Year:  2018

Director:  Brian Smrz

Rated:  MA15+

Release:  August 16, 2018

Distributor: Sony

Running time: 89 minutes

Worth: $14.00
FilmInk rates movies out of $20 — the score indicates the amount we believe a ticket to the movie to be worth

Cast:
Ethan Hawke, Xu Qing, Liam Cunningham, Rutger Hauer, Paul Anderson

Intro:
...pretty perfect beer and pizza action fodder.

The second film from stunt guru turned director Brian Smrsz(not a typo), 24 Hours to Live plays out like a cross between Taken and D.O.A., with a little bit of The Crow thrown in for good measure – and to good effect.

Ethan Hawke is Travis Conrad, a former assassin wallowing in booze, drugs and grief following the death of his wife and son, when he’s hauled back into the underworld for One Last Job – fingering a whistleblower and taking out his Interpol assigned protector, Lin (Xu Qing). Things go awry with fatal results, and Travis (cool name, by the way) wakes up on an operating table to learn he’s been resurrected from the dead through some arcane science – but only for 24 hours.

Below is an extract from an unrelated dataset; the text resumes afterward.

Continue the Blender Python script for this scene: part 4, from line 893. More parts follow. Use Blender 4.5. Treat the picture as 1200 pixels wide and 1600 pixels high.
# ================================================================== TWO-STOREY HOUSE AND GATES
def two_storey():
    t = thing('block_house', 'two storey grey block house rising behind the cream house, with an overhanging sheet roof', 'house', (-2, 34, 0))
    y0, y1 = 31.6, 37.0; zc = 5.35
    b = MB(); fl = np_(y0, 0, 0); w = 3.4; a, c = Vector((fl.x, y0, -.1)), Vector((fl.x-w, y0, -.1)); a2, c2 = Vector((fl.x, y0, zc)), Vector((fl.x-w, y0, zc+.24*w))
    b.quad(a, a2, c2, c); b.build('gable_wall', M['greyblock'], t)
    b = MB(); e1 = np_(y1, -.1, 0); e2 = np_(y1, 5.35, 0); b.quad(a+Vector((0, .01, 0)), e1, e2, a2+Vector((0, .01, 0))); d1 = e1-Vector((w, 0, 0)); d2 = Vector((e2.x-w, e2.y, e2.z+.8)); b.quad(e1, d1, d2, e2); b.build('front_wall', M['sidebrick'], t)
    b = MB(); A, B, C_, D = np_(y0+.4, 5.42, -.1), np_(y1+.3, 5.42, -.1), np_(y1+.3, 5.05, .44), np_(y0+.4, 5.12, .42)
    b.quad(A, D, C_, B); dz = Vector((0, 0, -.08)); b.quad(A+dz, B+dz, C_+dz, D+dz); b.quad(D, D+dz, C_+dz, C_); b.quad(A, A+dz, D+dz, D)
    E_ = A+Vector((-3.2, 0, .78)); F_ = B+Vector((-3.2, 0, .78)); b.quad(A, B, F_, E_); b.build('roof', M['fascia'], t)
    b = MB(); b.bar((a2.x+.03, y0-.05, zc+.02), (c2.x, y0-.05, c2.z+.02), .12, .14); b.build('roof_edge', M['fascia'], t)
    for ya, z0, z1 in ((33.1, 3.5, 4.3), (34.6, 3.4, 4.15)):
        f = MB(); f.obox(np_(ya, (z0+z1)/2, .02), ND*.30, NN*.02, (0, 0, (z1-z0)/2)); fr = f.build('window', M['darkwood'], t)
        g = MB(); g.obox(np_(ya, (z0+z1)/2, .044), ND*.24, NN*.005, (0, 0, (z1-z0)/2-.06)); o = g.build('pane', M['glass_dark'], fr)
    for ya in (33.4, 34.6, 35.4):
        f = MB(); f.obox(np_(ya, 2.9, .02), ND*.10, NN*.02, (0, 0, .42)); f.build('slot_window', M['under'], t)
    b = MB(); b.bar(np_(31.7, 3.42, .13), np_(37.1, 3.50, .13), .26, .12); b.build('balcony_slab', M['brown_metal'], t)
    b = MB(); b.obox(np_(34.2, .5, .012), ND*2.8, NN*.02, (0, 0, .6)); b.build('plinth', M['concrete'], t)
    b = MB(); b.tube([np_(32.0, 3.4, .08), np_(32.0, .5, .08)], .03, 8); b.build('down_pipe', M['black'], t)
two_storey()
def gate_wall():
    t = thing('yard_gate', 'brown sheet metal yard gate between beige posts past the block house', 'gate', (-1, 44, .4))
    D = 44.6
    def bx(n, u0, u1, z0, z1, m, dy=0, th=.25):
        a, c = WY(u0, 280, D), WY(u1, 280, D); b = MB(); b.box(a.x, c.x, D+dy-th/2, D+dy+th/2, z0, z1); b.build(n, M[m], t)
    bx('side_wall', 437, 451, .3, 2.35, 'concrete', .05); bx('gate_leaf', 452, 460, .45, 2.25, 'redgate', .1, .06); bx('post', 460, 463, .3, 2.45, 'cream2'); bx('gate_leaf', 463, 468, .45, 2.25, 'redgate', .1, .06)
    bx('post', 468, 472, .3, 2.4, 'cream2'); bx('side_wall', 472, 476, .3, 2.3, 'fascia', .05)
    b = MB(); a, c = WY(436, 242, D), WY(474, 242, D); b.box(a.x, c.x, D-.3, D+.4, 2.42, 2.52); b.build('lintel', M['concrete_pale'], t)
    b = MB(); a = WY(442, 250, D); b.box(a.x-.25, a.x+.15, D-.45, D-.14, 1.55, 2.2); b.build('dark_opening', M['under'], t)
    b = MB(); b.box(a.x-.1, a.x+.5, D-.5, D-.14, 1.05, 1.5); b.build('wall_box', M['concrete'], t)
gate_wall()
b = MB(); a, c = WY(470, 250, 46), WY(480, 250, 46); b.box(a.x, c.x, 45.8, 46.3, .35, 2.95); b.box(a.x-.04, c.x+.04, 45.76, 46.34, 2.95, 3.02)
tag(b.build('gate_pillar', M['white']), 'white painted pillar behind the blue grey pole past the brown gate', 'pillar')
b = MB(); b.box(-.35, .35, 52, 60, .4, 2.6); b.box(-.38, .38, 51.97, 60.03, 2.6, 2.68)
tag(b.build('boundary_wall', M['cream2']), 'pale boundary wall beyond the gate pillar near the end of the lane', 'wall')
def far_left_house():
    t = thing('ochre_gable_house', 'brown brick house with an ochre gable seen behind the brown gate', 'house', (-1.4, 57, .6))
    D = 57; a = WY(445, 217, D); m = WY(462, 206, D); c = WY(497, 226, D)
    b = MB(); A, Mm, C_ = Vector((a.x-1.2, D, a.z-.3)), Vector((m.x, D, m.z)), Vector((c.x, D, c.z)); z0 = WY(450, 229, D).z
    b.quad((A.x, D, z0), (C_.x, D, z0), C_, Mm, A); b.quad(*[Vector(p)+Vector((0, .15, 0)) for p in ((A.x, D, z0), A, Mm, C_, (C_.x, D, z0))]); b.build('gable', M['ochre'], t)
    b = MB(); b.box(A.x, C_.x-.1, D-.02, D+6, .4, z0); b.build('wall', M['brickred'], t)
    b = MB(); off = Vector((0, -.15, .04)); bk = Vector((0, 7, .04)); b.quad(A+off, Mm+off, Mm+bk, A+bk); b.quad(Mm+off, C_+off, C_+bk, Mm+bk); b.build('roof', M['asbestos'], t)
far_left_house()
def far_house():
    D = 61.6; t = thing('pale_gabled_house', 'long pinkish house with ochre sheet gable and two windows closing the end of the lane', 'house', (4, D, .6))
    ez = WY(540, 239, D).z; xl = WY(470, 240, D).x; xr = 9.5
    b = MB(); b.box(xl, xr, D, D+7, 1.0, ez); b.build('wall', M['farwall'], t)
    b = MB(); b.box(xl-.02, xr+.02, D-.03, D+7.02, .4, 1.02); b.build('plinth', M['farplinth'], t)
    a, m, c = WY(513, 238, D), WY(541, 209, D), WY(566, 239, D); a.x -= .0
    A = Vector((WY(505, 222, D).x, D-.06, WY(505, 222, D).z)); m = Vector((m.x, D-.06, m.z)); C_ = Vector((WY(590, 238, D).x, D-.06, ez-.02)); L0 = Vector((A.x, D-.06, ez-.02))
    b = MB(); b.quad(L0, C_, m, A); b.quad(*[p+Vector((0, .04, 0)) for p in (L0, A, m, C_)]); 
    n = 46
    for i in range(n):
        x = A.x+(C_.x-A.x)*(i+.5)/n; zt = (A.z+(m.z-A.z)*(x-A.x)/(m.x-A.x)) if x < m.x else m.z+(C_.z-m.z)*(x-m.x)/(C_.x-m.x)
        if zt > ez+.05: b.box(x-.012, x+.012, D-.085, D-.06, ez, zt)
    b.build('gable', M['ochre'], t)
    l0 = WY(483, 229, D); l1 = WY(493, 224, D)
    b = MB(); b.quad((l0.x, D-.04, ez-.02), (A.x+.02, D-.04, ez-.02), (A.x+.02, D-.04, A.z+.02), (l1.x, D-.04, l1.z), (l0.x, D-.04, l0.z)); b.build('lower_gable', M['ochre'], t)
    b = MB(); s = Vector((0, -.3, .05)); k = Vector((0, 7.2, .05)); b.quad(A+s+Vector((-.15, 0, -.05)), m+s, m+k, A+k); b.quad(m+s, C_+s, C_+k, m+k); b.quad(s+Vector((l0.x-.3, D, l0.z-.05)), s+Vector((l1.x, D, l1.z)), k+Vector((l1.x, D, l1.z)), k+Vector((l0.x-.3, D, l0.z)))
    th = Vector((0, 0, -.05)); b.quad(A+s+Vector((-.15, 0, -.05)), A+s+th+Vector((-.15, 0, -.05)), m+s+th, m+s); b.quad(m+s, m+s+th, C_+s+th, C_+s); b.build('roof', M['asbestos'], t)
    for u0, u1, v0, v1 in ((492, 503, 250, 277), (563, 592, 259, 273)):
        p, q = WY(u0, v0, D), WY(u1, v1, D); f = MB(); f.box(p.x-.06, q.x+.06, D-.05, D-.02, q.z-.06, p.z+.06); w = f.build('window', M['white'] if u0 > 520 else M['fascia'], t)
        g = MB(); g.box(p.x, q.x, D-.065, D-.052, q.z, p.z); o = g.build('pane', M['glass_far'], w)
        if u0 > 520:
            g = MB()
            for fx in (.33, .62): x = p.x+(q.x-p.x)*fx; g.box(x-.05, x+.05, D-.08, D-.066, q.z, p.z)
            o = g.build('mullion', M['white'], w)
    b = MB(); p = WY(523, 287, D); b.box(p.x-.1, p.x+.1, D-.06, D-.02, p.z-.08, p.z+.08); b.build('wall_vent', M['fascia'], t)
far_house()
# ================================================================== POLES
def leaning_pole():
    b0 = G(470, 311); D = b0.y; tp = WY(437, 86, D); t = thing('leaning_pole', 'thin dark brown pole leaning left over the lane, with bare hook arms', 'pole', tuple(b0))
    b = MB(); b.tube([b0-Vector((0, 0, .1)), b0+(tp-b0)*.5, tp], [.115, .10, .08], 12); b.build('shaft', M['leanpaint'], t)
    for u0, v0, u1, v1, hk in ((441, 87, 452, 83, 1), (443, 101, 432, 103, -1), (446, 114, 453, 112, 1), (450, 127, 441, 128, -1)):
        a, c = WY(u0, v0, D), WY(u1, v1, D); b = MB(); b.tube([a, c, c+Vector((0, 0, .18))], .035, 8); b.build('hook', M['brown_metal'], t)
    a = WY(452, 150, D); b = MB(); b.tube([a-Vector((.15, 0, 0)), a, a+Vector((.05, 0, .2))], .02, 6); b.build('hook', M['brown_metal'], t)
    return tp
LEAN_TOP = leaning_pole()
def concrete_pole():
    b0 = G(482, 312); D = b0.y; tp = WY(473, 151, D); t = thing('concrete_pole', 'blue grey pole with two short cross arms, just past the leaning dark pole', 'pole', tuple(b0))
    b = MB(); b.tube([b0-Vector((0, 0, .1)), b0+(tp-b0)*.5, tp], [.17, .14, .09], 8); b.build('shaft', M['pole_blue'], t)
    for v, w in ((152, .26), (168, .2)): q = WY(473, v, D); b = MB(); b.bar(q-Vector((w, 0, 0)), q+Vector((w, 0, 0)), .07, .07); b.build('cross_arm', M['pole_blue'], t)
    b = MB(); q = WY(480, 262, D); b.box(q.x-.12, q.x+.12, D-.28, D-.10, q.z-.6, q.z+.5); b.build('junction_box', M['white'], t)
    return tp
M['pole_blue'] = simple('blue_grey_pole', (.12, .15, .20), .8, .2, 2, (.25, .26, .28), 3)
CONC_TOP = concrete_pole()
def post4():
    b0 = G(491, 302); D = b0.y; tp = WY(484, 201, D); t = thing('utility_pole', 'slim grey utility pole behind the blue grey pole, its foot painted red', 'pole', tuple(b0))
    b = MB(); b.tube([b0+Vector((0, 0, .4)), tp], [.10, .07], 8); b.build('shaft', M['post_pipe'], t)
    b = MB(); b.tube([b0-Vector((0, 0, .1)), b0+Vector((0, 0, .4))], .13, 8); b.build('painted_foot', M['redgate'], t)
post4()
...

The reason for his rising is that he knows the location of the safehouse where the snitch has been stashed, but Travis has had a bit of a change of heart during his sojourn in the afterlife and it’s not long before he’s blasting his way through his former workmates in the mercenary trade to protect his former targets – and then to rescue Li’s young son when the villains kidnap him.

24 Hours to Live is a brisk, efficient, always entertaining action sprint that never wastes too much time. Smrs, whose stunt career began with 1983’s Taps and has worked as a second unit director on Iron Man 3, Terminator Genisys, The Predator, and more, mounts his combat sequences with unfussy flair; brutal fights are carried out with maximum efficiency, with Hawke giving a good account for himself as he shoots, stabs and batters his way through the unfortunate day players in his path.

He’s an interesting choice for this sort of thing, imbuing Travis with a mournful, existential quality. With a Willis or even a Neeson in the central role, 24 Hours to Live would be a different and less successful affair. Hawke elevates the material by never leaning into the macho posturing that the genre invites, instead playing his tortured, self-flagellating character straight.

Game of Thrones veteran Liam Cunningham crops up in a villainous role – the kind of part he can do in his sleep these days, and action connoisseurs will be overjoyed to find B move legend Rutger Hauer on hand for a couple of key scenes.

24 Hours to Live occasionally overplays its hand when it tries to get metaphysical, with Travis seeing visions of his dead son, and when it spends too much time delving into the backstory between our hero and his old gun buddy, Jim (Paul Anderson), who is now, as is common in this kind of genre exercise, Cunningham’s chief henchman.

Those minor stumbles aside, 24 Hours to Live is pretty perfect beer and pizza action fodder. It doesn’t rewrite the playback, it just adheres to it really, really well.